Commodore User


Mandroid

Author: Bill Scolding
Publisher: CRL
Machine: Commodore 64/128

 
Published in Commodore User #54

Mandroid

Anyone remember Cyborg? Released by CRL almost a year ago, it was a mildly intriguing but frequently irritating exploration game. Things weren't helped by some feeble sound effects and blocky graphics, combined with grossly inadequate instructions.

So it's a bit surprising that CRL has now produced a sequel - Mandroid - which, though different in many respects, still suffers from all the shortcomings of the earlier game.

Yet again the inlay card tells you sweet Felicity Adams, other than that your mission this time is to seek and destroy the evil Max, who is using stolen Mandroid designs to construct a vast cyborg army. Shrugging, you start to load the program, and it's only at this point that you discover (from a message hidden on the loading screen) that further information cab be found on the flip side of the cassette. So you stop the tape, rewind it, and load Side B - an annoying and totally unnecessary procedure which could have been avoided if CRL had taken the trouble the label the cassette properly or, better still, supplied a detailed instruction sheet!

Mandroid

This library section on the B side consists of a dozen screens of text and legoland graphics. These are supposed to help you identify the bandits, thieves, guards, whores and other lifeforms which you'll encounter in the game. Apart from the women and some assorted droids and robots, most of the characters look so similar that by the time you've loaded side A again you've forgotten which is which.

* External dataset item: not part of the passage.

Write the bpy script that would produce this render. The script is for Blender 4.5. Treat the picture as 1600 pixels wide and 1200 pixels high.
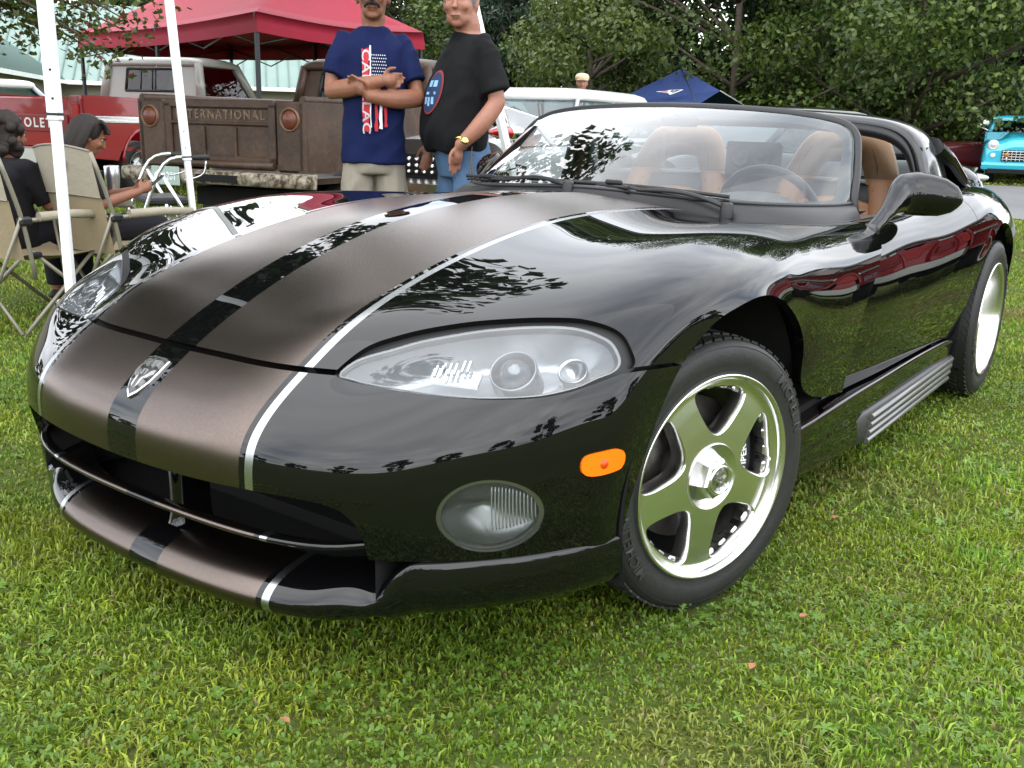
import bpy, bmesh, math, random
import numpy as np
from mathutils import Vector, Matrix
R = math.radians
for o in list(bpy.data.objects): bpy.data.objects.remove(o)
scene = bpy.context.scene
COL = scene.collection

# ------------------------------------------------------------------ camera
CAM_POS = np.array([1.685, -1.9596, 1.0583]); YAW, PITCH, ROLL, FPX = -.624, -.2596, .0281, 1526.8
_fw = np.array([math.sin(YAW)*math.cos(PITCH), math.cos(YAW)*math.cos(PITCH), math.sin(PITCH)])
_rt = np.cross(_fw, [0, 0, 1]); _rt /= np.linalg.norm(_rt); _up = np.cross(_rt, _fw)
_r2 = math.cos(ROLL)*_rt + math.sin(ROLL)*_up; _u2 = -math.sin(ROLL)*_rt + math.cos(ROLL)*_up
cam_data = bpy.data.cameras.new('camera'); cam_data.sensor_width = 36; cam_data.sensor_fit = 'HORIZONTAL'
cam_data.lens = FPX/1600*36; cam_data.clip_start = .02; cam_data.clip_end = 2000
cam = bpy.data.objects.new('camera', cam_data); COL.objects.link(cam)
cam.matrix_world = Matrix(((_r2[0], _u2[0], -_fw[0], CAM_POS[0]), (_r2[1], _u2[1], -_fw[1], CAM_POS[1]),
                           (_r2[2], _u2[2], -_fw[2], CAM_POS[2]), (0, 0, 0, 1)))
scene.camera = cam
HDIR = np.array([math.sin(YAW), math.cos(YAW), 0]); HRT = np.array([math.cos(YAW), -math.sin(YAW), 0])
def spot(px, depth, z=0.0):
    """a point on the ground plan: seen in column px (at the horizon), 'depth' metres away along the view"""
    p = CAM_POS + HDIR*depth + HRT*depth*(px-800)/FPX*math.cos(PITCH)
    return (float(p[0]), float(p[1]), z)

# ------------------------------------------------------------------ sky and sun
SUN_EL, SUN_AZ = R(52), R(150)          # azimuth: direction the light comes from, from +Y clockwise
world = bpy.data.worlds.new('World'); scene.world = world; world.use_nodes = True
def build_world():
    nt = world.node_tree; N = nt.nodes; L = nt.links; N.clear()
    out = N.new('ShaderNodeOutputWorld'); bg = N.new('ShaderNodeBackground'); L.new(bg.outputs[0], out.inputs[0])
    sky = N.new('ShaderNodeTexSky'); sky.sky_type = 'NISHITA'; sky.sun_disc = False
    sky.sun_elevation = SUN_EL; sky.sun_rotation = SUN_AZ; sky.air_density = 1.0; sky.dust_density = 1.5
    tc = N.new('ShaderNodeTexCoord'); sep = N.new('ShaderNodeSeparateXYZ'); L.new(tc.outputs['Generated'], sep.inputs[0])
    zc = N.new('ShaderNodeMath'); zc.operation = 'MAXIMUM'; zc.inputs[1].default_value = 0.0; L.new(sep.outputs[2], zc.inputs[0])
    za = N.new('ShaderNodeMath'); za.operation = 'ADD'; za.inputs[1].default_value = .22; L.new(zc.outputs[0], za.inputs[0])
    dx = N.new('ShaderNodeMath'); dx.operation = 'DIVIDE'; L.new(sep.outputs[0], dx.inputs[0]); L.new(za.outputs[0], dx.inputs[1])
    dy = N.new('ShaderNodeMath'); dy.operation = 'DIVIDE'; L.new(sep.outputs[1], dy.inputs[0]); L.new(za.outputs[0], dy.inputs[1])
    cb = N.new('ShaderNodeCombineXYZ'); L.new(dx.outputs[0], cb.inputs[0]); L.new(dy.outputs[0], cb.inputs[1])
    n1 = N.new('ShaderNodeTexNoise'); n1.inputs['Scale'].default_value = .8; n1.inputs['Detail'].default_value = 6
    n1.inputs['Roughness'].default_value = .5; n1.inputs['Distortion'].default_value = .15; L.new(cb.outputs[0], n1.inputs['Vector'])
    cov = N.new('ShaderNodeValToRGB'); L.new(n1.outputs[0], cov.inputs[0])       # cloud cover
    cov.color_ramp.elements[0].position = .28; cov.color_ramp.elements[0].color = (.1, .1, .1, 1)
    cov.color_ramp.elements[1].position = .47; cov.color_ramp.elements[1].color = (1, 1, 1, 1)
    n2 = N.new('ShaderNodeTexNoise'); n2.inputs['Scale'].default_value = 1.25; n2.inputs['Detail'].default_value = 6
    n2.inputs['Roughness'].default_value = .5; n2.inputs['Distortion'].default_value = .2; L.new(cb.outputs[0], n2.inputs['Vector'])
    shd = N.new('ShaderNodeValToRGB'); L.new(n2.outputs[0], shd.inputs[0])       # cloud thickness
    shd.color_ramp.elements[0].position = .30; shd.color_ramp.elements[0].color = (6.8, 7.3, 8.1, 1)
    shd.color_ramp.elements[1].position = .68; shd.color_ramp.elements[1].color = (13.0, 13.1, 13.3, 1)
    mix = N.new('ShaderNodeMix'); mix.data_type = 'RGBA'; L.new(cov.outputs[0], mix.inputs['Factor'])
    L.new(sky.outputs[0], mix.inputs['A']); L.new(shd.outputs[0], mix.inputs['B'])
    L.new(mix.outputs['Result'], bg.inputs[0]); bg.inputs[1].default_value = SKY_STRENGTH
SKY_STRENGTH = .122
build_world()
sun_data = bpy.data.lights.new('sun', 'SUN'); sun_data.energy = .5; sun_data.angle = R(110); sun_data.color = (1, .96, .9)
sun = bpy.data.objects.new('sun', sun_data); COL.objects.link(sun)
_sd = Vector((math.sin(SUN_AZ)*math.cos(SUN_EL), math.cos(SUN_AZ)*math.cos(SUN_EL), math.sin(SUN_EL)))
sun.rotation_euler = _sd.to_track_quat('Z', 'Y').to_euler(); sun.location = (0, 0, 30)
vs = scene.view_settings; vs.view_transform = 'Standard'; vs.look = 'None'; vs.exposure = 1.35; vs.gamma = 1.0; vs.use_curve_mapping = False
scene.render.engine = 'CYCLES'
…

As in Cyborg, all the action takes place in a narrow strip across the top of the screen, the space below reserved for the various control panels and icon screens that you'll come across during play. These include a Communications menu, which allows you to interrogate, threaten and bribe any passers-by who you bump into, and also the Weapons display, enabling you to swap your hand-gun for a laser rifle, grenade or any other weapon which you've acquired.

The playing area is large: a sprawling landscape of boulder-strewn sands, stagnant pools, dirty rivers and streets of shell-damaged buildings, depicted in adequate but uninspired graphics. Portals and bridges lead into adjacent screens, and the houses are warrens of interconnecting rooms.

Mandroid

Charting your way through this maze is a thankless task, made more difficult by the hordes of villains who swarm in all directions, guns at the ready. If you stop and question them successfully - a laborious task in itself, involving a lot of juggling with joystick and function keys - they might cough up some useful information about the map, or sell you a gun. More often though, they walk away or worse still, you accidentally shoot them. Once shots are fired, the natives get unfriendly, and you're in for a surprisingly tedious shoot-out.

Cash dispensers can be used to obtain funds for buying guns or bribing bandits, and these funds can be further increased by playing the fruit machines found in some of the buildings. There are other goodies for you to discover, and most useful of all is the little spacecraft which allows you to travel at speed across the terrain, splattering any unfortunate bods who happen to get in the way.

But such occasional delights don't do much to compensate for the poverty of the animation and sound, and mind-numbing repetition of the gameplay. There's no scoring facility, or indeed any indication of how near you are to completing the game, and you've only got one life - lose that and the whole frustrating unrewarding, process begins all over again.